February 3, 2009 · Leave a Comment

Of late I have been approached by various students in need of writing assistance with their academic assignments. As a Librarian I want to help students wherever and however I can, but when I know there are key resources available (e.g., Writing Center, tutors) to these students I might be doing them a disservice through my attempts to help them correct their paper. It seems like students see me (and possibly anyone in a staff role in the Library) as a hybrid of information professionals, tutors, technical and software support, instructors, guides, interpreters, and many other roles.

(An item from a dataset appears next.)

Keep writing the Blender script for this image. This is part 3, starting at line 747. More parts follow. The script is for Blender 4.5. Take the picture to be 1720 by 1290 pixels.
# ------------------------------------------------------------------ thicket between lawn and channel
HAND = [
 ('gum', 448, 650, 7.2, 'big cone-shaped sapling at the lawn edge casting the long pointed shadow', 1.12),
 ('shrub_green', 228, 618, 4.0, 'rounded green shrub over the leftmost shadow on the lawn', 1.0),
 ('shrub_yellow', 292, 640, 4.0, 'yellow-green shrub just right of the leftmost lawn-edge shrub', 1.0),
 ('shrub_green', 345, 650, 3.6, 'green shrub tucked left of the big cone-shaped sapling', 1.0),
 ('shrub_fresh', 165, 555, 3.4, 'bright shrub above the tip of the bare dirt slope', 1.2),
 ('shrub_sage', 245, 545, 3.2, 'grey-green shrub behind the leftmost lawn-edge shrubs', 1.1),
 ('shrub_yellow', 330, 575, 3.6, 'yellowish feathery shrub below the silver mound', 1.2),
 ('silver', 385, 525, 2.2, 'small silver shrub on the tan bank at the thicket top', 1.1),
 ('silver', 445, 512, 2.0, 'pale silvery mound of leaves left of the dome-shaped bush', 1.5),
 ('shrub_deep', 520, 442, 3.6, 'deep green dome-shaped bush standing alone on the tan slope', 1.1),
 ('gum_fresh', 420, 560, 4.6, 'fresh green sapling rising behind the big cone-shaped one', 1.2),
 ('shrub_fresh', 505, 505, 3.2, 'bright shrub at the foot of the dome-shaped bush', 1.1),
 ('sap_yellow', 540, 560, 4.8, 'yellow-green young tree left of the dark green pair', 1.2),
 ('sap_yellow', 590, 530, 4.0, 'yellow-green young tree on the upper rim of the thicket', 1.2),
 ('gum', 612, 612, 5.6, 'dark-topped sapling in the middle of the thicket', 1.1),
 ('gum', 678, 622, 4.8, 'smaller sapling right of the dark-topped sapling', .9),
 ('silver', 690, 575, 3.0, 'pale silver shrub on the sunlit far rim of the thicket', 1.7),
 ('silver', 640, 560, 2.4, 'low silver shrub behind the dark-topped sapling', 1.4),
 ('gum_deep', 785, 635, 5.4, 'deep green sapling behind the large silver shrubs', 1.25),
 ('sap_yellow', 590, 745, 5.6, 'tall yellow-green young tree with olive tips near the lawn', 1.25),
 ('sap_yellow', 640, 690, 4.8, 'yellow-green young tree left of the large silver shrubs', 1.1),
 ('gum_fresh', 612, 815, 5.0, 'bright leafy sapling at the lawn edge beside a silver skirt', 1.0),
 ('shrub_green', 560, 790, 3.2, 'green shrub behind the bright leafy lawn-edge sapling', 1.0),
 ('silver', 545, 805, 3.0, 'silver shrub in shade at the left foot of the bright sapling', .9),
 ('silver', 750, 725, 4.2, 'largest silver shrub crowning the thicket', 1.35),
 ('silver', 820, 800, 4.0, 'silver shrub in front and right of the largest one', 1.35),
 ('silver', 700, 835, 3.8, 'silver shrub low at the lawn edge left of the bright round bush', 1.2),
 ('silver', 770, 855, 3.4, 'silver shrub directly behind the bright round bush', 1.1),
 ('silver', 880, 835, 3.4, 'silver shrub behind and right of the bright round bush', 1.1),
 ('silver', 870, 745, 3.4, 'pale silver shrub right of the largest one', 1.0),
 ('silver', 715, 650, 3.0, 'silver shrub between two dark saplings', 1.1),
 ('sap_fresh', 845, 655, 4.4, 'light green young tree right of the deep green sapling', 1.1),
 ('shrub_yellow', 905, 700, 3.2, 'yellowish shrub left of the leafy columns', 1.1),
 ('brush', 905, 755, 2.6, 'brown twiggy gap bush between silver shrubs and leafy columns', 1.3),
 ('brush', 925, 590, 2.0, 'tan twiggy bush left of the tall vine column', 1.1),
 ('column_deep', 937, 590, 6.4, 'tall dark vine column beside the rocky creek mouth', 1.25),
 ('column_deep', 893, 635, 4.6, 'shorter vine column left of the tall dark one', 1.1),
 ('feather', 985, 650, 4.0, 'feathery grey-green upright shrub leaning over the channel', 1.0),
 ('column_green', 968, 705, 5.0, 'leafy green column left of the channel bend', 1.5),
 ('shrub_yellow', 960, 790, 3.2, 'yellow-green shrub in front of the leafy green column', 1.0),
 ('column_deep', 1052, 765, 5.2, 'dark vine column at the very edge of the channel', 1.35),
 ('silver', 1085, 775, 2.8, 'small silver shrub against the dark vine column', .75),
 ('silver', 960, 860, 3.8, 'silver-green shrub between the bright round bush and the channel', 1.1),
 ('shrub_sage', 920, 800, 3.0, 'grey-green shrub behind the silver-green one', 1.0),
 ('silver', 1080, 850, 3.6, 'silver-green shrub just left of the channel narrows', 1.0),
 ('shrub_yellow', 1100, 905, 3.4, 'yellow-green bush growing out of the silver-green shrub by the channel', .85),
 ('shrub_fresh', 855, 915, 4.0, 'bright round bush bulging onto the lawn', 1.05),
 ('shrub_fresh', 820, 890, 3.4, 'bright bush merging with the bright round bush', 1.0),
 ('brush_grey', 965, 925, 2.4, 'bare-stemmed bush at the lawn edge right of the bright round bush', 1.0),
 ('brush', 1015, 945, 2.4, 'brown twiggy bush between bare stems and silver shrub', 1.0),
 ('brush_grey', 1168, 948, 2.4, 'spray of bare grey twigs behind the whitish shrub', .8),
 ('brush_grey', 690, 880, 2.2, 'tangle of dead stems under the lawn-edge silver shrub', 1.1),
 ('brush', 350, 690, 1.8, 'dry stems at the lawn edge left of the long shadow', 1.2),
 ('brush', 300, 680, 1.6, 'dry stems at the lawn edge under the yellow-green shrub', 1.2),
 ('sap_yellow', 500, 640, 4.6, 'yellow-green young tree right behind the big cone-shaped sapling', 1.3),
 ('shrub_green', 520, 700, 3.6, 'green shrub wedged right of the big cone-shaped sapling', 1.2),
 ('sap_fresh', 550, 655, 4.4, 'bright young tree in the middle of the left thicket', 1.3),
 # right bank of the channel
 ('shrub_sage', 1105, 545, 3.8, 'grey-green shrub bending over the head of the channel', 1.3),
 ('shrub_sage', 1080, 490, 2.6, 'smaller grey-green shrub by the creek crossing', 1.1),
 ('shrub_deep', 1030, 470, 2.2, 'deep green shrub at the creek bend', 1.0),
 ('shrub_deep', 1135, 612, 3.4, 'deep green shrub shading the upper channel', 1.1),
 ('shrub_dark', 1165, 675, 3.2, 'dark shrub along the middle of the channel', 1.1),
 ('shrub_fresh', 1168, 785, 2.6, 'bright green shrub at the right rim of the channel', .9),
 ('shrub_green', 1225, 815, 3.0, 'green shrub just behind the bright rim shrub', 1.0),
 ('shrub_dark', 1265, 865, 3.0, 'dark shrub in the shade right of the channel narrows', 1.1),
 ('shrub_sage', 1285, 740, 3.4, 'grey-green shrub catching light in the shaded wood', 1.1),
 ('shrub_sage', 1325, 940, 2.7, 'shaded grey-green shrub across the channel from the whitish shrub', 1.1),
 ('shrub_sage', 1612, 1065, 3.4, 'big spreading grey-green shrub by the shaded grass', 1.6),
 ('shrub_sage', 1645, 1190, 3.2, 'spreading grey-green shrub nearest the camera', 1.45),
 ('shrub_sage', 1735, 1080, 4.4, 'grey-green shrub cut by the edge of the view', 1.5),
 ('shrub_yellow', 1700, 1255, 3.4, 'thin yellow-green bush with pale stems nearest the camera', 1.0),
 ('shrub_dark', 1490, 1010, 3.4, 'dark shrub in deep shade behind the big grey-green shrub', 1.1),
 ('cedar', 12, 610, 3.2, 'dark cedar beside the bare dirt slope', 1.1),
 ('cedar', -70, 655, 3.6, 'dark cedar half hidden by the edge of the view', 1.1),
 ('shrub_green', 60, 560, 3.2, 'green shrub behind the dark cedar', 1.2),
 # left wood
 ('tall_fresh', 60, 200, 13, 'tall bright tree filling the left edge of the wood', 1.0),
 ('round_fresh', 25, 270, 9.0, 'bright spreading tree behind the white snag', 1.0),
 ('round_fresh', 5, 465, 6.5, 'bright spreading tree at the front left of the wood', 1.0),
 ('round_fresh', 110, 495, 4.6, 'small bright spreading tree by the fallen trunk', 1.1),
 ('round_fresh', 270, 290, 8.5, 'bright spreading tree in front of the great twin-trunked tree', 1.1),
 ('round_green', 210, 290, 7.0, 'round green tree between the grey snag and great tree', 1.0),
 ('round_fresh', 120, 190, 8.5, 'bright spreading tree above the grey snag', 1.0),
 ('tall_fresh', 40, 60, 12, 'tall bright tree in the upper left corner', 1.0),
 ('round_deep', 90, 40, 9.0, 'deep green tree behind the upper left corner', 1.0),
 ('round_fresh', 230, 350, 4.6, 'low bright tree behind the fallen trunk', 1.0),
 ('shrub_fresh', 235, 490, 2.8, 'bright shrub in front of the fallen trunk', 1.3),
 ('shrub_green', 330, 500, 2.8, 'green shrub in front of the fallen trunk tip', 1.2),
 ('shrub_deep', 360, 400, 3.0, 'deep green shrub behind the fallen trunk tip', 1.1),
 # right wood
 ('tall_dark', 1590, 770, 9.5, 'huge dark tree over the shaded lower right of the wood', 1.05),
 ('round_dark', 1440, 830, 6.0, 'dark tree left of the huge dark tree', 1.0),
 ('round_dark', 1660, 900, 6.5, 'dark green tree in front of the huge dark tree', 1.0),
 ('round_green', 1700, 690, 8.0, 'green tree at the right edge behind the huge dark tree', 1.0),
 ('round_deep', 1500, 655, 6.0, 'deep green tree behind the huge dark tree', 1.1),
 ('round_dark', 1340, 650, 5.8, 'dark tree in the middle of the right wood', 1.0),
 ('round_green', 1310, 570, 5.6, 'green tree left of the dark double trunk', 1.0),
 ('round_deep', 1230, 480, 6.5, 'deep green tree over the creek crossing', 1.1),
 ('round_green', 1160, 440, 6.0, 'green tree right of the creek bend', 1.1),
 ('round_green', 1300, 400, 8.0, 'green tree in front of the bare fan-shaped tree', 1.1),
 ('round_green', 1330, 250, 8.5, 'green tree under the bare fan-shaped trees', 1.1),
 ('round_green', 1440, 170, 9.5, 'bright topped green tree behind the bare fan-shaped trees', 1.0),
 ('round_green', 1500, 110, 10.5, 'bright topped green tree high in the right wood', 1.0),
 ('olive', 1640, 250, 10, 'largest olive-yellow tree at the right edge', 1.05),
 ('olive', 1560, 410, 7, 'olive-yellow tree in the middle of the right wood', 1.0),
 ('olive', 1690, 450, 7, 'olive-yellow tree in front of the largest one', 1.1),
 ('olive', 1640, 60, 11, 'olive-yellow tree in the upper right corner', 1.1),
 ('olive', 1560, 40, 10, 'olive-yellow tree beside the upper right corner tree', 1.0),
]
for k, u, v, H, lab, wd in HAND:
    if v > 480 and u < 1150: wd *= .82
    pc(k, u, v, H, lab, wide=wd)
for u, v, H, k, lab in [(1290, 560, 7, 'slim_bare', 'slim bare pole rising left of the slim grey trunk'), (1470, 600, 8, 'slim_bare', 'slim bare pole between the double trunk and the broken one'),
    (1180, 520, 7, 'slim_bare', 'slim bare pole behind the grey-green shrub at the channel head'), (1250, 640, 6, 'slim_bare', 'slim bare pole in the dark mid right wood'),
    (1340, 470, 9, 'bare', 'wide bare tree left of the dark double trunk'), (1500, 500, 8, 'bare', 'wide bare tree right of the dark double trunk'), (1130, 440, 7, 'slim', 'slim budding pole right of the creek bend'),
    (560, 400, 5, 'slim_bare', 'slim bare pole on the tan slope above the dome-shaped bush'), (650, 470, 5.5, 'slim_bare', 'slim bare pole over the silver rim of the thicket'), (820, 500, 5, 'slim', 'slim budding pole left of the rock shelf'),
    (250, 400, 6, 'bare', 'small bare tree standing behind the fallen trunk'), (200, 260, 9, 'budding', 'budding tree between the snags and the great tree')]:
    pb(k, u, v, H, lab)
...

My role in working with students should be the following:

  • Support them in developing and implementing an information research strategy
  • Expose them to information resources and tools
  • Assist in the proper format and arrangement of a research citation
  • Instruct them in how to identify and evaluate quality online information
  • Educate them on the responsible use of information

It doesn’t make me feel any better when a student becomes frustrated by my inability to help them outside of my specific Librarian role; however, it doesn’t help the student or my colleagues to try to take on other roles simultaneously. I struggle with this tension between wanting to help the student, while at the same time maintaining the integrity of my role in the student learning/education experience. When a student seeks writing help while I am sitting at the Reference Desk and I am not helping anyone it might appear that I have the time and I am the resource available. I hate to turn a student away who is seeking help and I don’t want to be an automaton with the pat bureaucratic response of “I can’t help you because there are tutors here to help you. Please go through the proper channels.”

The best help one can offer is to solicit the help of someone better suited to the role. My hope is that most students will respect the limitations of my role and not be too terribly upset when I can’t help them beyond that.